"The cigarette booth is still trading but the scene is a melancholy one (the Goree Piazzas are in the background awaiting their fate). As I have mentioned before, the fate of the Railway was probably inevitable. Its original function of servicing the docks no longer was viable when set against the rapid growth of car ownership. Tourism was not an option and the cost of repairing the whole line was prohibitive. The 1950s was not a time for sentiment – the vision was of a shiny new city of concrete and steel with rapid transit road systems based on the American model. The Overhead was the past and although the campaign to save it was vociferous, no solution other than demolition could be found."
The Overhead Railway lost ground when the telephone came in, in a big way. 1000s of runners would use it to go from office to office along the docks. British Railways did not nationalize it, obviously assessing the railways beforehand. British railways was created to keep the railways going as they had been neglected and creamed off by private ownership. Private profit and socialized debts - the taxpayer picked up the tab again. The taxpayer was weary about this railway and "maybe" rightly avoided taking it on. It paralleled much of the now existing Northern Line, being not near many residential homes.
The Overhead was an industrial passenger railway to get people to work and give communication along the docks. Like most of Liverpool's railways, it was freight profit first and people second. A railway so people can travel from district to district improving the quality of life - and economy- was never considered. The original idea was to extend the Dingle tunnel inland to around Sefton Park/Smithdown Road and may even further with no firm route set out. The section from Princes Dock (Irish ferries) to Dingle should have been kept and the tunnel extended inland from Dingle. It would have been a true urban railway then taking people from the suburbs into the city centre and ferry terminals.
Merseyrail came about in the 1970s when three railways were merged in the city centre to form a complete whole of a Merseyside-wide metro/commuter rail network - London Underground did it in the 1930s. It had been suggested Liverpool do the same pre-WW2. The southern section of the Overhead Railway could have been a part of the new Merseyrail with tunnel and station extensions from Dingle linking into Merseyrail at a convenient point further inland. The Overhead could have been diverted into both the Wapping and Waterloo Tunnels serving people further inland. Its advantage was when it went inland and that could be achieved at three points: Dingle, Wapping Tunnel & Waterloo Tunnel.

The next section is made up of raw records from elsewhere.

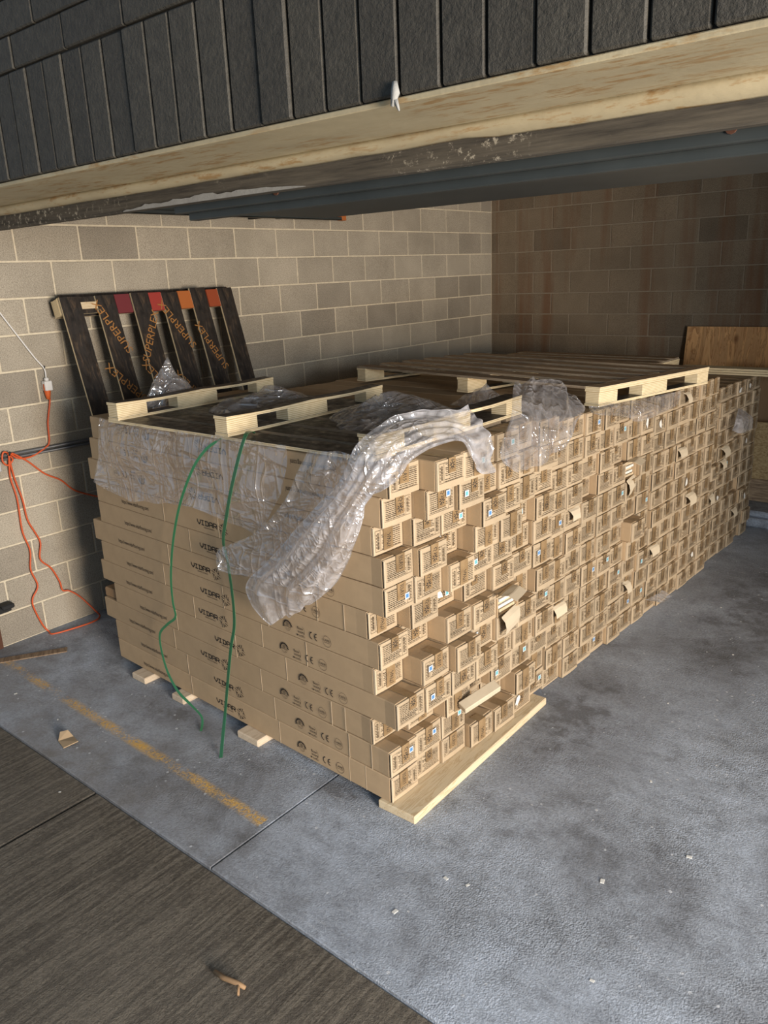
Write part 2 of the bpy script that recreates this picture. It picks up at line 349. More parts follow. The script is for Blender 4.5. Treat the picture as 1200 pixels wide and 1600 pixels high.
PTS = {'cord1': [(0.03, -5.045, 1.488), (0.022, -5.033, 1.436), (0.02, -5.067, 1.305), (0.022, -5.08, 1.189), (0.022, -5.114, 1.156), (0.022, -5.201, 1.122), (0.025, -5.281, 1.126), (0.03, -5.334, 1.165),
           (0.03, -5.369, 1.179), (0.03, -5.382, 1.132), (0.03, -5.357, 1.1), (0.035, -5.324, 1.129), (0.045, -5.352, 1.17)],
 'cord2': [(0.045, -5.346, 1.161), (0.02, -5.35, 1.028), (0.02, -5.333, 0.886), (0.02, -5.337, 0.686), (0.02, -5.312, 0.555), (0.02, -5.329, 0.435), (0.022, -5.305, 0.322), (0.02, -5.349, 0.251),
           (0.02, -5.352, 0.188), (0.02, -5.319, 0.066), (0.035, -5.294, 0.012), (0.098, -5.29, 0.01), (0.137, -5.115, 0.01), (0.135, -5.023, 0.01), (0.095, -4.971, 0.012), (0.1, -4.995, 0.054),
           (0.05, -5.061, 0.169), (0.03, -5.116, 0.224), (0.02, -5.152, 0.238), (0.02, -5.163, 0.303), (0.02, -5.201, 0.403), (0.02, -5.259, 0.481), (0.02, -5.241, 0.584), (0.02, -5.262, 0.656),
           (0.02, -5.294, 0.747), (0.02, -5.303, 0.878), (0.02, -5.328, 1.023), (0.04, -5.346, 1.149)],
 'cord3': [(0.03, -5.322, 1.166), (0.025, -5.289, 1.144), (0.02, -5.225, 1.091), (0.02, -5.14, 1.001), (0.02, -5.046, 0.939), (0.02, -4.973, 0.86), (0.03, -4.877, 0.805), (0.06, -4.765, 0.756),
           (0.1, -4.655, 0.709)],
 'film': {'A': [[(0.97, -5.27, 1.437), (1.245, -5.293, 1.441), (1.569, -5.304, 1.445), (1.873, -5.323, 1.451), (2.133, -5.331, 1.456), (2.399, -5.343, 1.457)],
                [(1.004, -5.312, 1.332), (1.271, -5.335, 1.332), (1.558, -5.318, 1.335), (1.886, -5.354, 1.351), (2.126, -5.345, 1.345), (2.425, -5.38, 1.376)],
                [(0.952, -5.319, 1.201), (1.203, -5.321, 1.2), (1.514, -5.316, 1.207), (1.821, -5.331, 1.216), (2.109, -5.365, 1.237), (2.37, -5.367, 1.262)],
                [(0.972, -5.36, 1.131), (1.138, -5.318, 1.064), (1.486, -5.325, 1.086), (1.771, -5.358, 1.12), (1.99, -5.359, 1.097), (2.225, -5.37, 1.068)]],
          'B': [[(2.537, -5.345, 1.46), (2.641, -5.37, 1.471), (2.682, -5.362, 1.472), (2.796, -5.367, 1.483)],
                [(2.502, -5.373, 1.372), (2.612, -5.399, 1.379), (2.684, -5.372, 1.383), (2.786, -5.397, 1.402)],
                [(2.385, -5.378, 1.227), (2.486, -5.373, 1.216), (2.615, -5.399, 1.231), (2.693, -5.393, 1.255)],
                [(2.196, -5.379, 1.073), (2.325, -5.375, 1.054), (2.462, -5.381, 1.069), (2.578, -5.387, 1.132)],
                [(1.958, -5.367, 0.958), (2.161, -5.397, 0.958), (2.304, -5.384, 0.956), (2.416, -5.379, 0.991)],
                [(1.981, -5.409, 0.871), (2.092, -5.394, 0.876), (2.211, -5.39, 0.886), (2.309, -5.384, 0.9)]],
          'C': [[(2.9, -4.839, 1.565), (2.98, -4.871, 1.538), (3.03, -4.873, 1.456), (3.04, -4.857, 1.333)], [(2.9, -4.91, 1.556), (2.97, -4.945, 1.518), (3.02, -4.969, 1.449), (3.03, -4.959, 1.354)],
                [(2.88, -4.975, 1.56), (2.94, -5.011, 1.536), (2.99, -5.043, 1.508), (3.01, -5.031, 1.474)],
                [(2.85, -5.116, 1.575), (2.92, -5.171, 1.552), (2.97, -5.205, 1.526), (3.0, -5.201, 1.491)],
                [(2.82, -5.249, 1.557), (2.9, -5.306, 1.535), (2.96, -5.333, 1.503), (2.99, -5.323, 1.464)],
                [(2.813, -5.378, 1.505), (2.884, -5.402, 1.477), (2.941, -5.404, 1.44), (2.976, -5.386, 1.408)],
                [(2.734, -5.405, 1.361), (2.827, -5.439, 1.37), (2.874, -5.431, 1.368), (2.859, -5.4, 1.366)],
                [(2.59, -5.408, 1.229), (2.718, -5.454, 1.25), (2.807, -5.448, 1.264), (2.818, -5.388, 1.254)],
                [(2.438, -5.4, 1.097), (2.614, -5.459, 1.121), (2.733, -5.445, 1.148), (2.803, -5.398, 1.182)],
                [(2.274, -5.393, 0.952), (2.46, -5.441, 0.98), (2.637, -5.44, 1.031), (2.758, -5.396, 1.098)],
                [(2.158, -5.397, 0.851), (2.34, -5.426, 0.879), (2.528, -5.425, 0.936), (2.708, -5.393, 1.018)],
                [(2.192, -5.389, 0.744), (2.348, -5.416, 0.807), (2.491, -5.413, 0.86), (2.65, -5.39, 0.944)],
                [(2.261, -5.382, 0.679), (2.35, -5.396, 0.743), (2.433, -5.39, 0.804), (2.573, -5.387, 0.882)]],
          'D': [[(2.9, -4.489, 1.609), (2.9, -4.348, 1.607), (2.92, -4.246, 1.595), (2.93, -4.08, 1.551), (2.94, -3.946, 1.473)],
                [(3.0, -4.672, 1.546), (3.02, -4.579, 1.544), (3.02, -4.428, 1.527), (3.02, -4.252, 1.489), (2.99, -3.986, 1.44)],
                [(3.02, -4.739, 1.477), (3.05, -4.666, 1.467), (3.03, -4.487, 1.439), (3.04, -4.336, 1.43), (3.02, -4.124, 1.416)],
                [(3.04, -4.82, 1.422), (3.05, -4.725, 1.394), (3.05, -4.586, 1.367), (3.05, -4.433, 1.376), (3.03, -4.217, 1.375)],
                [(3.04, -4.829, 1.383), (3.05, -4.738, 1.313), (3.04, -4.598, 1.298), (3.04, -4.467, 1.293), (3.03, -4.299, 1.326)]],
          'S': [[(2.99, -1.504, 1.066), (2.99, -1.421, 1.044), (2.99, -1.333, 1.007)], [(3.02, -1.665, 1.016), (3.05, -1.589, 1.006), (3.03, -1.289, 0.97)],
                [(3.02, -1.718, 0.948), (3.05, -1.59, 0.91), (3.03, -1.229, 0.883)]],
          'U': [[(2.96, -3.881, 1.427), (2.97, -3.593, 1.404), (2.99, -3.224, 1.385), (3.0, -2.744, 1.355)], [(3.02, -3.959, 1.423), (3.02, -3.665, 1.37), (3.02, -3.31, 1.345), (3.02, -2.812, 1.313)],
                [(3.03, -3.91, 1.407), (3.04, -3.655, 1.354), (3.04, -3.404, 1.293), (3.03, -2.876, 1.29)]]},
 'strap1': [(1.969, -5.308, 1.446), (1.966, -5.338, 1.435), (1.913, -5.355, 1.399), (1.849, -5.372, 1.33), (1.769, -5.378, 1.22), (1.683, -5.374, 1.086), (1.598, -5.365, 0.913),
            (1.538, -5.357, 0.736), (1.526, -5.357, 0.6), (1.54, -5.362, 0.524), (1.452, -5.353, 0.459), (1.349, -5.338, 0.373), (1.341, -5.338, 0.28), (1.408, -5.361, 0.182), (1.516, -5.386, 0.119),
            (1.625, -5.398, 0.09), (1.699, -5.395, 0.05), (1.719, -5.406, 0.02), (1.747, -5.438, 0.004)],
 'strap2': [(2.09, -5.229, 1.463), (2.091, -5.25, 1.475), (2.172, -5.348, 1.484), (2.156, -5.377, 1.408), (2.096, -5.384, 1.267), (2.046, -5.382, 1.147), (1.983, -5.369, 1.002),
            (1.985, -5.359, 0.895), (1.994, -5.359, 0.745), (1.993, -5.364, 0.607), (1.971, -5.378, 0.495), (1.944, -5.387, 0.361), (1.915, -5.407, 0.16), (1.956, -5.467, 0.07),
            (2.002, -5.525, 0.004)],
 'twig': [(2.902, -6.288, 0.01), (2.949, -6.288, 0.015), (3.004, -6.277, 0.02), (3.028, -6.27, 0.012), (3.027, -6.283, 0.01)],
 'wcord': [(0.02, -5.58, 2.45), (0.02, -5.322, 2.099), (0.02, -5.241, 1.96), (0.016, -5.153, 1.814), (0.016, -5.078, 1.689), (0.018, -5.035, 1.624), (0.025, -5.036, 1.571), (0.03, -5.038, 1.549)]}
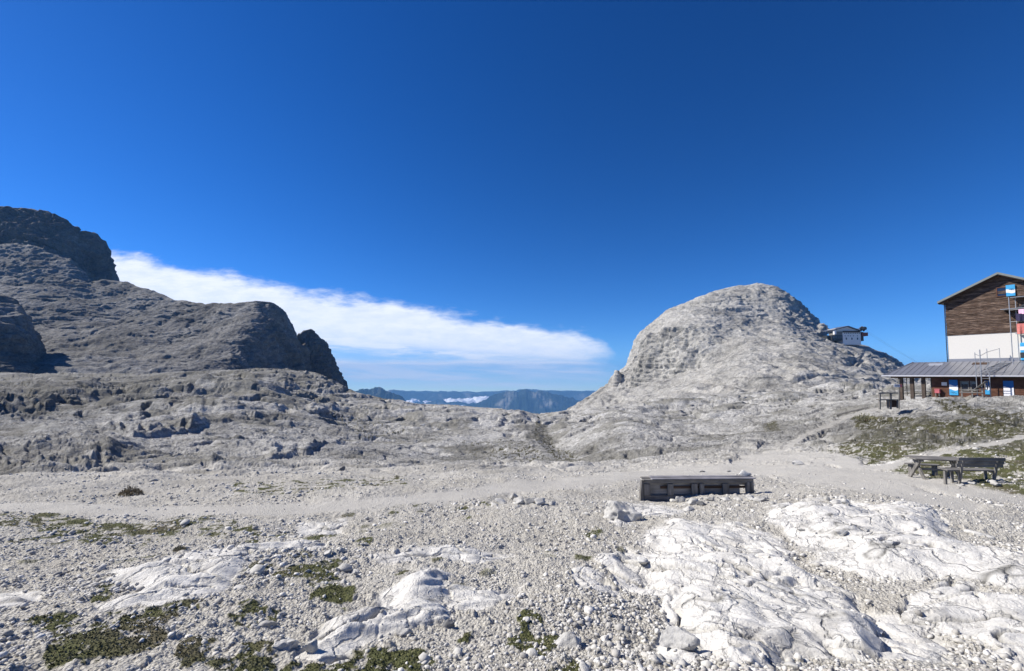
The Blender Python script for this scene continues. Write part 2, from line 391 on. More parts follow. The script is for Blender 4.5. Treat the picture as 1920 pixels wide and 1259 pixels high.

Railways create economic growth. The Overhead as it stood in Dec 1956 would not create much at all. As an integrated part of Merseyrail it would have, so it was worth keeping the structure and bringing forward the creation of Merseyrail metro by 15 years or so. It appears few had such vision.
The rot on the steel structure would not re-occur as it did. The prime cause of the rot was the steam engines under the railway. It was in effect a two-level railway. The corrosive steam engines had gone being replaced by diesel shunters.
It is true that of the time no one gave much of a hoot about anything old. The bible black buildings in the city (how Ben E King described the city), due to coal smoke - no one would not had shed a tear if they had all gone, inc the Liver Blgs. Their idea was shiny and new and who could blame them as Liverpool was a very grimy place then - all buildings were dirty because of coal burning. Promotion of gas fired appliances should have been much earlier - the council should have fitted gas appliance in their extensive housing stock immediately post-WW2, if not before.